The biggest complaint about the bike race centers around the inconvenience it imposed — chiefly on commuters because of detours and road closures and on retailers because of the lack of foot traffic.

These are valid complaints and shouldn’t be dismissed simply by labeling them more criticism and bellyaching from Aspen’s cantankerous lot. Aspen’s business community and residents deserve to be heard about this, and they’ll get their chance in a work session with the City Council at 4 p.m. Tuesday.



Even so, if the Pro Challenge were in Aspen for three, four or five days, these complaints would stand a greater chance of resonating with us. But it was just here for a day and a half this year, for a day and a half last year and one day in 2011, its inaugural year.

So, over three years, the bike race has taken Aspen hostage for a combined four days.




Aspen, in the summers especially, is a resort town driven by events. Food & Wine Classic, the two Jazz Aspen-Snowmass music festivals, the Aspen Music Festival, Aspen Ideas Festival, the list goes on. We’ve been the proud — and sometimes tolerant — hosts of the Winter X Games, as well. Granted, none of these events shut down the town like the Pro Challenge, but again, we’re talking about a spectacle that has occupied Aspen, as we said earlier, for four days over the past three years.

Has the Pro Challenge been an example of perfection in Aspen? No, and the same can be said for the other big events, from the lengthy wait for the public buses after the Labor Day Festival concerts end (and sometimes the beer lines during the shows), to the few lowbrow crimes associated with the X Games, to the exclusivity on display at Food & Wine.
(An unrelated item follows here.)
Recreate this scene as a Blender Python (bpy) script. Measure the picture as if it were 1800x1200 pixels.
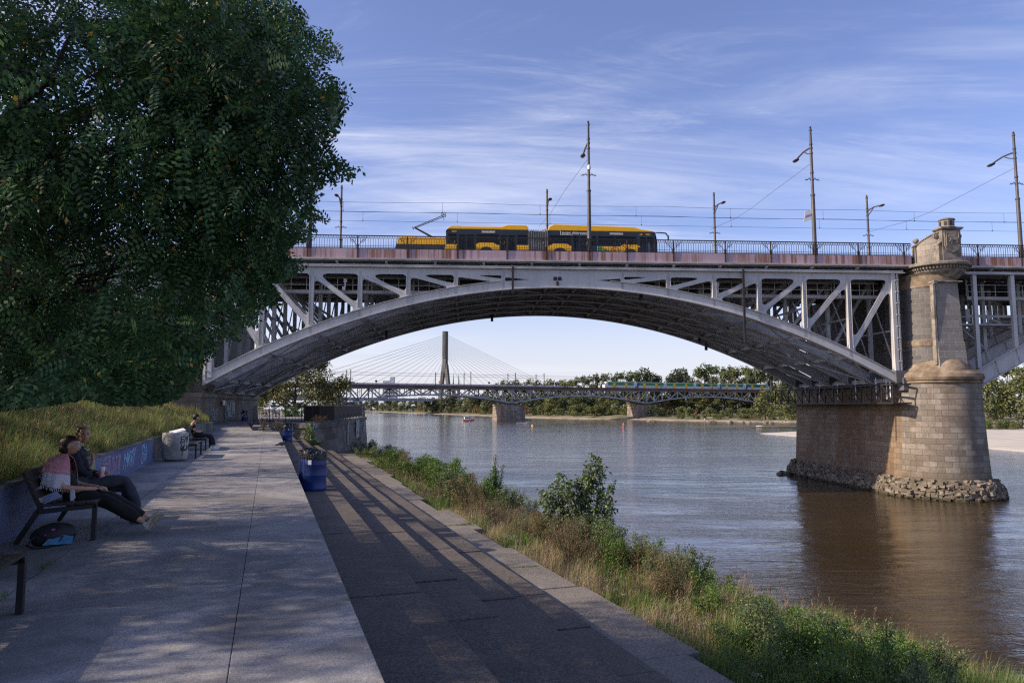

We can find fault with all of these events, if we really try.

But think about the upside of the Pro Challenge, and we’re not talking just about the positive exposure it generates. It also brings a festive atmosphere to Aspen streets during one of the final weeks of the high summer season, not to mention some of the best endurance athletes (drug-free, we dearly hope) in the world. Aspen’s energy level is on par, or arguably higher, with the Fourth of July. We see that as a good thing.

For sure, there are areas of the Pro Challenge where some compromise and improvements can be made. The same can be said for any big-time events in their infancy. We encourage attendees of Tuesday’s work session to leave nothing off the table, and we ask City Council members to keep their ears open.

But whatever transpires, there’s no reason why Aspen shouldn’t be a mainstay on the USA Pro Challenge map. We would hate to see such an event slip away because it posed a day’s worth of hassles that could be mended by joining in on the fun.